-- start of DATA EXCERPT --

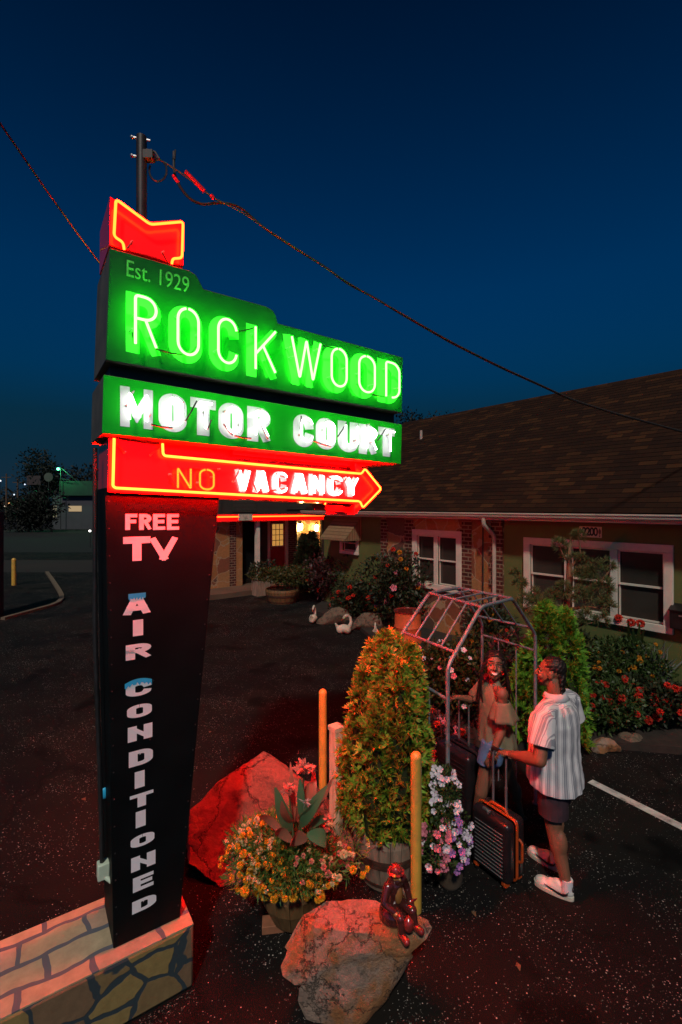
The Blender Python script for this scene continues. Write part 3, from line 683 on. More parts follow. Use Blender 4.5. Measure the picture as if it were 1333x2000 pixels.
# ------------------------------------------------------------------ the roadside sign
P0 = Vector((-.902, 2.8965)); SA = R(34.0)
sign = thing('motel_sign', 'tall neon motel sign with green name boxes and red arrow on black pylon', 'sign', (P0.x, P0.y, 0), SA)
def SL(u, v, off=0.0): return on_plane(u, v, P0, SA, off)
def SP(pts, off): return [(lambda q: (q.x, q.z))(SL(u, v, off)) for u, v in pts]
Y_PY, Y_GR, Y_RD = .09, -.03, .05            # front faces of pylon, green boxes, red boxes
YB = .50                                     # rear faces
# stone plinth (the sign stands on it)
plinth = thing('stone_plinth', 'low painted flagstone plinth under the sign pylon', 'plinth', (P0.x, P0.y, 0), SA)
b = MB(); b.box(-3.2, 0, 0, .53, 0, .383); b.build('plinth_body', M['plinth_face'], plinth, bevel=.02)
b = MB(); b.box(-3.2, -.004, .004, .526, .379, .387); b.build('plinth_cap', M['plinth_top'], plinth, smooth=False)
# pylon
pt = SP([(205,950),(430,958)], Y_PY); pbm = SP([(222,1852),(352,1795)], Y_PY)
zpb = .392
pyl_poly = [(pt[0][0], 3.06), (pt[1][0], 3.06), (pbm[1][0], zpb), (pbm[0][0], zpb)]
b = MB(); b.prism(pyl_poly, Y_PY, YB-.05); pylon = b.build('pylon', M['black_panel'], sign, smooth=False, bevel=.004); pylon["label"] = 'black tapered pylon panel'
b = MB()
def lerp(a, c, t): return a+(c-a)*t
for i in range(17):
    t_ = (i+.5)/17
    for s in (0, 1):
        x_ = lerp(pyl_poly[0+s][0], pyl_poly[3-s][0], t_)+(.018 if s == 0 else -.018); z_ = lerp(3.06, zpb, t_)
        b.ell((x_, Y_PY-.001, z_), (.005,.003,.005), seg=6, rings=4)
for z_, x_ in ((1.9,-.22),(1.55,-.24)): b.ell((x_, Y_PY-.001, z_), (.005,.003,.005), seg=6, rings=4)
b.build('rivets', M['dark_metal'], pylon)
b = MB(); cx_ = pyl_poly[0][0]
b.tube(fillet([(cx_-.035,.22,3.3),(cx_-.035,.22,2.2),(cx_-.005,.22,1.2),(cx_+.005,.22,.72)], .1, 4), .013, 8); b.build('conduit', M['dark_metal'], sign)
q = SL(203,1697,.22); b = MB(); b.box(q.x-.035,q.x+.03,.19,.25,q.z-.05,q.z+.045); b.cap((q.x+.01,.2,q.z-.04),(q.x+.05,.17,q.z-.075),.014,.014); b.build('junction_box', M['letter_pale'], sign, bevel=.006)
b = MB(); q = SL(199,1551,.3); b.ell((q.x+.02,.30,q.z),(.035,.012,.035),seg=14,rings=8); b.build('blue_cap', M['ice'], sign)

def signbox(name, pts, off, yb, m, lab, side=True):
    poly = SP(pts, off); bb = MB(); bb.prism(poly, off, yb, 0)
    o = bb.build(name, [m, M['box_side']], sign, smooth=False, bevel=.004, seg=1); o["label"] = lab
    for p in o.data.polygons:
        if abs(p.normal.y) < .5: p.material_index = 1
    return o
rw_pts = [(215,484),(352,523),(370,528),(383,536),(390,548),(398,564),(520,598),(534,606),(540,617),(543,631),(788,698),(786,806),(207,703)]
rockbox = signbox('name_box', rw_pts, Y_GR, YB, M['green_metal'], 'upper green box reading ROCKWOOD')
motbox = signbox('name_box', [(203,731),(786,829),(784,907),(200,847)], Y_GR, YB-.01, M['green_metal_lit'], 'lower green box reading MOTOR COURT')
arrow = signbox('arrow_box', [(213,854),(322,872),(321,887),(695,920),(695,903),(747.5,954.5),(692.5,1006),(693.5,984),(211,962)], Y_RD, YB-.03, M['red_metal'], 'red arrow box reading NO VACANCY')
feather = signbox('arrow_tail', [(215,382),(286,427),(294,432.5),(356,428.5),(360,520),(214,479)], Y_RD, YB-.03, M['red_metal'], 'red notched arrow tail above the green boxes')
feather.location.y = 0
for a in (arrow, feather):
    for p in a.data.polygons: p.material_index = 0
# dark core that ties the boxes together
qa = SP([(216,700),(770,800),(770,830),(214,735)], .06); b = MB(); b.prism(qa, .06, YB-.08); b.build('spine', M['dark_metal'], sign, smooth=False)
qa = SP([(325,866),(690,905),(690,925),(325,895)], .16); b = MB(); b.prism(qa, .16, YB-.1); b.build('arrow_hanger', M['red_metal'], sign, smooth=False)
qa = SP([(455,878),(740,905),(700,912),(455,888)], .10)
b = MB(); b.prism(qa, .10, .2); b.build('arrow_hanger', M['red_metal'], sign, smooth=False)
qa = SP([(627,985),(690,990),(690,1003),(632,996)], .2); b = MB(); b.prism(qa, .14, .34); b.build('arrow_hanger', M['red_metal'], sign, smooth=False)

# ---- lettering: centre lines in a unit box
def arc(cx, cz, rx, rz, a0, a1, n=8): return [(cx+rx*math.cos(R(a0+(a1-a0)*i/n)), cz+rz*math.sin(R(a0+(a1-a0)*i/n))) for i in range(n+1)]
def glyph(ch, ry=.26):
    if ch == 'R': return [[(0,0),(0,1),(.48,1)]+arc(.48,.765,.52,.235,90,-90)[1:]+[(0,.53)], [(.48,.53),(1,0)]]
    if ch == 'P': return [[(0,0),(0,1),(.48,1)]+arc(.48,.75,.52,.25,90,-90)[1:]+[(0,.5)]]
    if ch == 'O': return [arc(.5,1-ry,.5,ry,90,-0)+arc(.5,ry,.5,ry,0,-180,14)+arc(.5,1-ry,.5,ry,180,92)]
    if ch == 'C': return [arc(.5,1-ry,.5,ry,8,180,14)+arc(.5,ry,.5,ry,180,352,14)]
    if ch == 'U': return [[(0,1)]+arc(.5,ry,.5,ry,180,360,14)+[(1,1)]]
    if ch == 'K': return [[(0,0),(0,1)], [(1,1),(0,.36)], [(.36,.60),(1,0)]]
    if ch == 'W': return [[(0,1),(.27,0)], [(.27,0),(.5,1)], [(.5,1),(.73,0)], [(.73,0),(1,1)]]
    if ch == 'D': return [[(0,0),(0,1),(.45,1)]+arc(.45,1-ry,.55,ry,90,0)+arc(.45,ry,.55,ry,0,-90)+[(0,0)]]
    if ch == 'M': return [[(0,0),(0,1)], [(0,1),(.5,.24)], [(.5,.24),(1,1)], [(1,1),(1,0)]]
    if ch == 'T': return [[(0,1),(1,1)], [(.5,1),(.5,0)]]
    if ch == 'A': return [[(0,0),(.42,1)], [(.58,1),(1,0)], [(.42,1),(.58,1)], [(.2,.27),(.8,.27)]]
    if ch == 'N': return [[(0,0),(0,1)], [(0,1),(1,0)], [(1,0),(1,1)]]
    if ch == 'V': return [[(0,1),(.5,0)], [(.5,0),(1,1)]]
    if ch == 'Y': return [[(0,1),(.5,.45)], [(.5,.45),(1,1)], [(.5,.45),(.5,0)]]
    if ch == 'F': return [[(0,0),(0,1)], [(0,1),(.95,1)], [(0,.53),(.8,.53)]]
    if ch == 'E': return [[(0,0),(0,1)], [(0,1),(.95,1)], [(0,.52),(.85,.52)], [(0,0),(.95,0)]]
    if ch == 'I': return [[(.5,0),(.5,1)]]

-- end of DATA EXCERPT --

• _WORK TO BE COMPLETED_: Every line should be retyped exactly, with the pictures omitted.

• _WRITTEN RESPONSE_:
The Blender Python script for this scene continues. Write part 3, from line 683 on. More parts follow. Use Blender 4.5. Measure the picture as if it were 1333x2000 pixels.
# ------------------------------------------------------------------ the roadside sign
P0 = Vector((-.902, 2.8965)); SA = R(34.0)
sign = thing('motel_sign', 'tall neon motel sign with green name boxes and red arrow on black pylon', 'sign', (P0.x, P0.y, 0), SA)
def SL(u, v, off=0.0): return on_plane(u, v, P0, SA, off)
def SP(pts, off): return [(lambda q: (q.x, q.z))(SL(u, v, off)) for u, v in pts]
Y_PY, Y_GR, Y_RD = .09, -.03, .05            # front faces of pylon, green boxes, red boxes
YB = .50                                     # rear faces
# stone plinth (the sign stands on it)
plinth = thing('stone_plinth', 'low painted flagstone plinth under the sign pylon', 'plinth', (P0.x, P0.y, 0), SA)
b = MB(); b.box(-3.2, 0, 0, .53, 0, .383); b.build('plinth_body', M['plinth_face'], plinth, bevel=.02)
b = MB(); b.box(-3.2, -.004, .004, .526, .379, .387); b.build('plinth_cap', M['plinth_top'], plinth, smooth=False)
# pylon
pt = SP([(205,950),(430,958)], Y_PY); pbm = SP([(222,1852),(352,1795)], Y_PY)
zpb = .392
pyl_poly = [(pt[0][0], 3.06), (pt[1][0], 3.06), (pbm[1][0], zpb), (pbm[0][0], zpb)]
b = MB(); b.prism(pyl_poly, Y_PY, YB-.05); pylon = b.build('pylon', M['black_panel'], sign, smooth=False, bevel=.004); pylon["label"] = 'black tapered pylon panel'
b = MB()
def lerp(a, c, t): return a+(c-a)*t
for i in range(17):
    t_ = (i+.5)/17
    for s in (0, 1):
        x_ = lerp(pyl_poly[0+s][0], pyl_poly[3-s][0], t_)+(.018 if s == 0 else -.018); z_ = lerp(3.06, zpb, t_)
        b.ell((x_, Y_PY-.001, z_), (.005,.003,.005), seg=6, rings=4)
for z_, x_ in ((1.9,-.22),(1.55,-.24)): b.ell((x_, Y_PY-.001, z_), (.005,.003,.005), seg=6, rings=4)
b.build('rivets', M['dark_metal'], pylon)
b = MB(); cx_ = pyl_poly[0][0]
b.tube(fillet([(cx_-.035,.22,3.3),(cx_-.035,.22,2.2),(cx_-.005,.22,1.2),(cx_+.005,.22,.72)], .1, 4), .013, 8); b.build('conduit', M['dark_metal'], sign)
q = SL(203,1697,.22); b = MB(); b.box(q.x-.035,q.x+.03,.19,.25,q.z-.05,q.z+.045); b.cap((q.x+.01,.2,q.z-.04),(q.x+.05,.17,q.z-.075),.014,.014); b.build('junction_box', M['letter_pale'], sign, bevel=.006)
b = MB(); q = SL(199,1551,.3); b.ell((q.x+.02,.30,q.z),(.035,.012,.035),seg=14,rings=8); b.build('blue_cap', M['ice'], sign)

def signbox(name, pts, off, yb, m, lab, side=True):
    poly = SP(pts, off); bb = MB(); bb.prism(poly, off, yb, 0)
    o = bb.build(name, [m, M['box_side']], sign, smooth=False, bevel=.004, seg=1); o["label"] = lab
    for p in o.data.polygons:
        if abs(p.normal.y) < .5: p.material_index = 1
    return o
rw_pts = [(215,484),(352,523),(370,528),(383,536),(390,548),(398,564),(520,598),(534,606),(540,617),(543,631),(788,698),(786,806),(207,703)]
rockbox = signbox('name_box', rw_pts, Y_GR, YB, M['green_metal'], 'upper green box reading ROCKWOOD')
motbox = signbox('name_box', [(203,731),(786,829),(784,907),(200,847)], Y_GR, YB-.01, M['green_metal_lit'], 'lower green box reading MOTOR COURT')
arrow = signbox('arrow_box', [(213,854),(322,872),(321,887),(695,920),(695,903),(747.5,954.5),(692.5,1006),(693.5,984),(211,962)], Y_RD, YB-.03, M['red_metal'], 'red arrow box reading NO VACANCY')
feather = signbox('arrow_tail', [(215,382),(286,427),(294,432.5),(356,428.5),(360,520),(214,479)], Y_RD, YB-.03, M['red_metal'], 'red notched arrow tail above the green boxes')
feather.location.y = 0
for a in (arrow, feather):
    for p in a.data.polygons: p.material_index = 0
# dark core that ties the boxes together
qa = SP([(216,700),(770,800),(770,830),(214,735)], .06); b = MB(); b.prism(qa, .06, YB-.08); b.build('spine', M['dark_metal'], sign, smooth=False)
qa = SP([(325,866),(690,905),(690,925),(325,895)], .16); b = MB(); b.prism(qa, .16, YB-.1); b.build('arrow_hanger', M['red_metal'], sign, smooth=False)
qa = SP([(455,878),(740,905),(700,912),(455,888)], .10)
b = MB(); b.prism(qa, .10, .2); b.build('arrow_hanger', M['red_metal'], sign, smooth=False)
qa = SP([(627,985),(690,990),(690,1003),(632,996)], .2); b = MB(); b.prism(qa, .14, .34); b.build('arrow_hanger', M['red_metal'], sign, smooth=False)

# ---- lettering: centre lines in a unit box
def arc(cx, cz, rx, rz, a0, a1, n=8): return [(cx+rx*math.cos(R(a0+(a1-a0)*i/n)), cz+rz*math.sin(R(a0+(a1-a0)*i/n))) for i in range(n+1)]
def glyph(ch, ry=.26):
    if ch == 'R': return [[(0,0),(0,1),(.48,1)]+arc(.48,.765,.52,.235,90,-90)[1:]+[(0,.53)], [(.48,.53),(1,0)]]
    if ch == 'P': return [[(0,0),(0,1),(.48,1)]+arc(.48,.75,.52,.25,90,-90)[1:]+[(0,.5)]]
    if ch == 'O': return [arc(.5,1-ry,.5,ry,90,-0)+arc(.5,ry,.5,ry,0,-180,14)+arc(.5,1-ry,.5,ry,180,92)]
    if ch == 'C': return [arc(.5,1-ry,.5,ry,8,180,14)+arc(.5,ry,.5,ry,180,352,14)]
    if ch == 'U': return [[(0,1)]+arc(.5,ry,.5,ry,180,360,14)+[(1,1)]]
    if ch == 'K': return [[(0,0),(0,1)], [(1,1),(0,.36)], [(.36,.60),(1,0)]]
    if ch == 'W': return [[(0,1),(.27,0)], [(.27,0),(.5,1)], [(.5,1),(.73,0)], [(.73,0),(1,1)]]
    if ch == 'D': return [[(0,0),(0,1),(.45,1)]+arc(.45,1-ry,.55,ry,90,0)+arc(.45,ry,.55,ry,0,-90)+[(0,0)]]
    if ch == 'M': return [[(0,0),(0,1)], [(0,1),(.5,.24)], [(.5,.24),(1,1)], [(1,1),(1,0)]]
    if ch == 'T': return [[(0,1),(1,1)], [(.5,1),(.5,0)]]
    if ch == 'A': return [[(0,0),(.42,1)], [(.58,1),(1,0)], [(.42,1),(.58,1)], [(.2,.27),(.8,.27)]]
    if ch == 'N': return [[(0,0),(0,1)], [(0,1),(1,0)], [(1,0),(1,1)]]
    if ch == 'V': return [[(0,1),(.5,0)], [(.5,0),(1,1)]]
    if ch == 'Y': return [[(0,1),(.5,.45)], [(.5,.45),(1,1)], [(.5,.45),(.5,0)]]
    if ch == 'F': return [[(0,0),(0,1)], [(0,1),(.95,1)], [(0,.53),(.8,.53)]]
    if ch == 'E': return [[(0,0),(0,1)], [(0,1),(.95,1)], [(0,.52),(.85,.52)], [(0,0),(.95,0)]]
    if ch == 'I': return [[(.5,0),(.5,1)]]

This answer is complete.